Und dies sollte ein Abenteuer sondergleichen werden. Siehe, staune:
«Brügger», empfing mich eine Stimme, die mir sofort bekannt vorkam. Dasch doch dr Chrigu! schoss es mir durch den Kopf, und meldete ich mich langsam und betont deutlich: «Grüessech, mi Name isch Manuel Friedli.» Mit einer langen Pause liess ich die Worte durch die Telefonleitung auf das Trommelfell und das Bewusstsein meines Gesprächspartners einwirken. Der reagierte aber bloss mit einem nüchternen «Grüessech …», ohne weiter auf meine ostentative Vorstellung einzugehen. Da konnte ich endgültig nicht mehr an mich halten und frug frech: «Bisch du dr Chrigu!?», denn auch das Grüessech wurde mit einer derart bekannten Stimme geäussert, dass ich mich einfach nicht irren konnte, und tatsächlich: Er war es! Lediglich dem Umstand, dass er mich nicht im ersten Augenblick erkannt hatte, verdankte ich es, einer allumfassenden Verarsche zu entgehen, was mich im Nachhinein erleichtert. So plauderten wir einfach ein Weilchen unbeschwert über Gott und die Welt, ich erfuhr, dass er soeben seinen letzten WK absolviere und lachte ihn ein wenig aus, da ich meinen Letzten schon vor 3 (DREI!) Jahren geleistet hatte, schilderte dann aber mein Begehr und er gab mir die nächste Nummer, die ich anzurufen hatte.

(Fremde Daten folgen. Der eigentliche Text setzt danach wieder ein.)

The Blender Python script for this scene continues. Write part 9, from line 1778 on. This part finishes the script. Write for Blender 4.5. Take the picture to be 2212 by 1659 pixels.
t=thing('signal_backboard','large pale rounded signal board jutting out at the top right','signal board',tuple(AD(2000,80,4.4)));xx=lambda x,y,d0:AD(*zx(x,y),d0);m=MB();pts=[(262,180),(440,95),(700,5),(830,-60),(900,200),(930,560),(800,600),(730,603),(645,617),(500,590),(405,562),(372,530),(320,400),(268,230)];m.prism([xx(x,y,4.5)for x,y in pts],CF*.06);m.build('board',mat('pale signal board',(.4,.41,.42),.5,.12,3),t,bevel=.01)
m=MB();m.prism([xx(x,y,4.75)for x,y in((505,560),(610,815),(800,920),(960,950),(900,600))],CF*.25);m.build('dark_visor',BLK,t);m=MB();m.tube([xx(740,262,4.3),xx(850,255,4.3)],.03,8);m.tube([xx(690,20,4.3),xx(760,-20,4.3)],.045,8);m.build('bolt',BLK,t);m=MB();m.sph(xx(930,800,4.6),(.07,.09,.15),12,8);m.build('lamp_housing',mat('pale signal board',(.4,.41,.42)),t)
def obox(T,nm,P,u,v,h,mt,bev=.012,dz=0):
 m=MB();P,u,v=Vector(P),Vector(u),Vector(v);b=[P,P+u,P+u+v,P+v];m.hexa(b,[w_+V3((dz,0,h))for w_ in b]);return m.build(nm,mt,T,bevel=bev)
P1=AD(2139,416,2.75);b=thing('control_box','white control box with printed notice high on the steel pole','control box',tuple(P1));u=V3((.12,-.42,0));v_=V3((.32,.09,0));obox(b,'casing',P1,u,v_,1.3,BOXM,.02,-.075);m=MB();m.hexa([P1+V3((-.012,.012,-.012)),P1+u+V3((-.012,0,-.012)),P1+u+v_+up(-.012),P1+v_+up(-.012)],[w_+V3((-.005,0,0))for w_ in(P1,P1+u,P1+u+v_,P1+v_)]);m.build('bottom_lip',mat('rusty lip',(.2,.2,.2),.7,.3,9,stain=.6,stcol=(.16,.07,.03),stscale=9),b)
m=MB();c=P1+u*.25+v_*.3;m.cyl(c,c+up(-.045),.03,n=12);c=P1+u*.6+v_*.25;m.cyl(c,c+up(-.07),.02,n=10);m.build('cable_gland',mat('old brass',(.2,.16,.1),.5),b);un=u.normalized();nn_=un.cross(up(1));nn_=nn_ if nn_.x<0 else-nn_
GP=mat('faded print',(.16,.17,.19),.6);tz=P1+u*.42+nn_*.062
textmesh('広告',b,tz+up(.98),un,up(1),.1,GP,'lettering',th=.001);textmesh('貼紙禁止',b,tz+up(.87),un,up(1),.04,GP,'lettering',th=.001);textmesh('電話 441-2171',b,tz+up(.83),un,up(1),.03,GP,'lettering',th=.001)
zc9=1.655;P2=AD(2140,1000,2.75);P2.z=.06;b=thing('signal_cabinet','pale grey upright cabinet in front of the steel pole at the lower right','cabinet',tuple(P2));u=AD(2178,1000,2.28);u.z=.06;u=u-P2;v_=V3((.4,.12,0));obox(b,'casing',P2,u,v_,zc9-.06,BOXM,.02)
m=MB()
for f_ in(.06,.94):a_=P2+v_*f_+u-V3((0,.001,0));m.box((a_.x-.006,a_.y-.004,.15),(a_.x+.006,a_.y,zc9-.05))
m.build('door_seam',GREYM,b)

Und tatsächlich war ich nach einem weiteren Telefonat schlauer und werde also meine Erkenntniss nun im grossen, weiten Netz öffentlich darstellen, auf dass jedermann fortan wisse, wie er sein Geld zurückbekomme:
Man schicke sein Dienstbüchlein mit einer kleinen Begleitnotiz an eine bestimmte Adresse, und schon sollte alles seinen Gang nehmen. Die Notiz könnte in Etwa so aussehen:
Sehr geehrte Damen und Herren
Ich habe einen WK verschoben und musste zahlen und will nun mein Geld zurück weil ich nämlich jetzt alle Tage geleistet habe und bitte überweisen Sie den Zaster auf mein Konto und zwar lautet das 30-123456-7 und ist bei der Post und Merci und Gruss.
Meine Notiz war selbstverständlich ungleich eloquenter. Wichtiger ist sowieso, dies an die korrekte Adresse zu adressieren. Und diese Adresse ist die folgende:
Wehrpflichtersatz
Papiermühlestrasse 13 g
3000 Bern 22
Und nun warte ich auf mein Geld und bete und hoffe, dass mir die werten Herren der Militärfinanzabteilung mein Dienstbüchlein rechtzeitig zurückschicken, denn ich wiederum muss es bis spätestens am 24. September den Herren von der Militärplunderrücknahmestelle zusenden, und ganz so extrem lange dauert es bis dahin ja auch nicht mehr … wir werden sehen.